Produsen baja nasional, Krakatau Posco, menggelar diskusi terbuka secara virtual terkait dampak pengesahan PP No. 41 Tahun 2021 terhadap industri baja nasional. Digelar pada akhir Februari ini (26/2), diskusi terbuka tersebut menghadirkan sejumlah pembicara seperti Direktur Technology and Business Development Krakatau Posco Gersang Tarigan, Guru Besar Hukum Internasional UI Hikmahanto Juwana, Direktur The National Maritime Siswanto Rusdi, dan peneliti tentang Kawasan Ekonomi Khusus (KEK), FTZ/FPZ, Suyono Saputra.

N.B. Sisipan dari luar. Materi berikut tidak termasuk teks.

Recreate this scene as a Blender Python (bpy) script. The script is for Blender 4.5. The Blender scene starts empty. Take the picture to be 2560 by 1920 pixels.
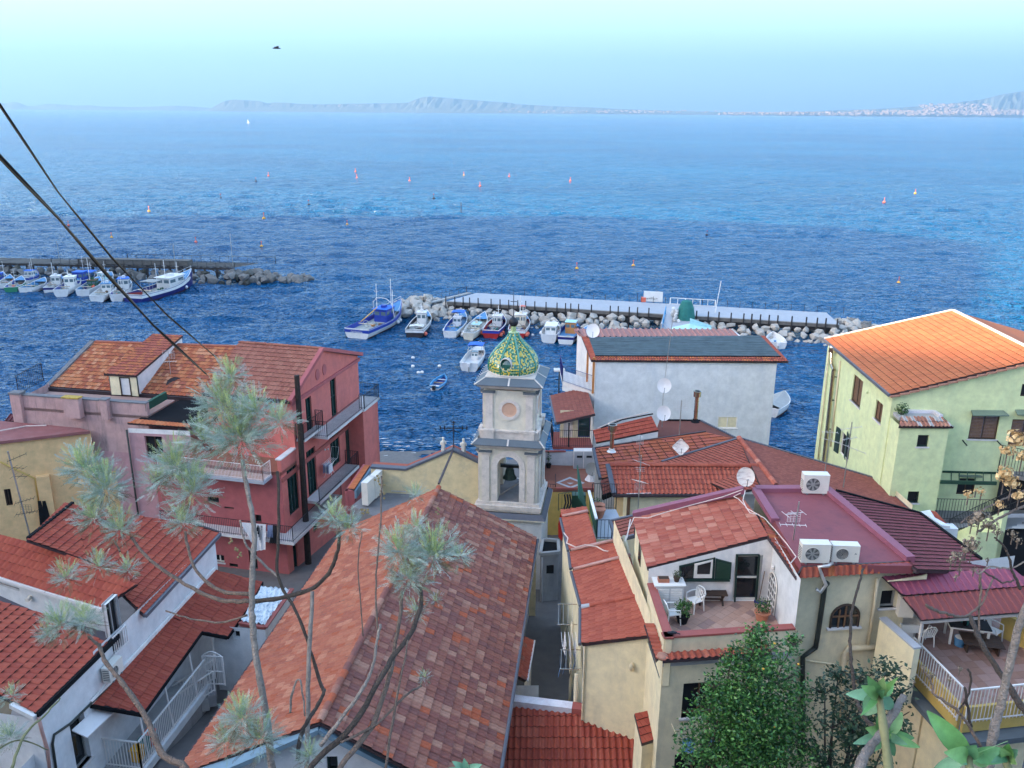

Dipaparkan Gersang, seiring maraknya impor baja yang masuk ke kawasan Perdagangan Bebas dan Pelabuhan Bebas (Free Trade Zone/FTZ) Batam, pemerintah harus bisa memperhatikan nasib keberlanjutan industri baja nasional. Maraknya impor baja, menurutnya, karena adanya pembebasan bea masuk, termasuk bea masuk antidumping, bea masuk imbalan, dan bea masuk pengamanan perdagangan. “Kami sudah meminta pemerintah untuk mengenakan bea masuk antidumping terhadap impor pelat di FTZ Batam. Tapi, hal ini tidak dapat dilakukan sebelumnya, karena terbentur Peraturan Pemerintah No. 10/2012,” ucapnya.
Lebih jauh ia menerangkan, konsumsi pelat baja untuk galangan kapal di FTZ Batam, relatif besar jika dibandingkan galangan kapal di luar Batam. Terbukti, permintaan pelat baja di Batam mencapai 400 ribu ton per tahun. Sayangnya, 304 ribu ton atau 76%-nya berasal dari impor. Sementara itu, jumlah impor pelat baja di Batam, 68%-nya berasal dari Ukraina, Singapura, dan China.
“Tiga negara ini melakukan dumping atau menjual di bawah harga normal di pasar domestik negara pengekspor. Ini jelas merugikan industri baja nasional. Sebab, harganya tidak wajar, sehingga industri baja nasional akan sulit bersaing,” kata Gersang menyayangkan.
Untuk itu, ia menyarankan agar pemerintah melakukan pengawasan yang ketat di FTZ dan KEK, agar produk impor di kawasan tersebut tidak keluar atau merembes ke tempat lain. Mengingat, Batam merupakan pasar terbesar untuk pelat baja. “Kalau baja nasional tidak bisa masuk, tentu industri nasional mengalami kesulitan. Kami juga sangat terdampak. Kami berharap ada kontrol yang ketat dari pemerintah,” pungkasnya.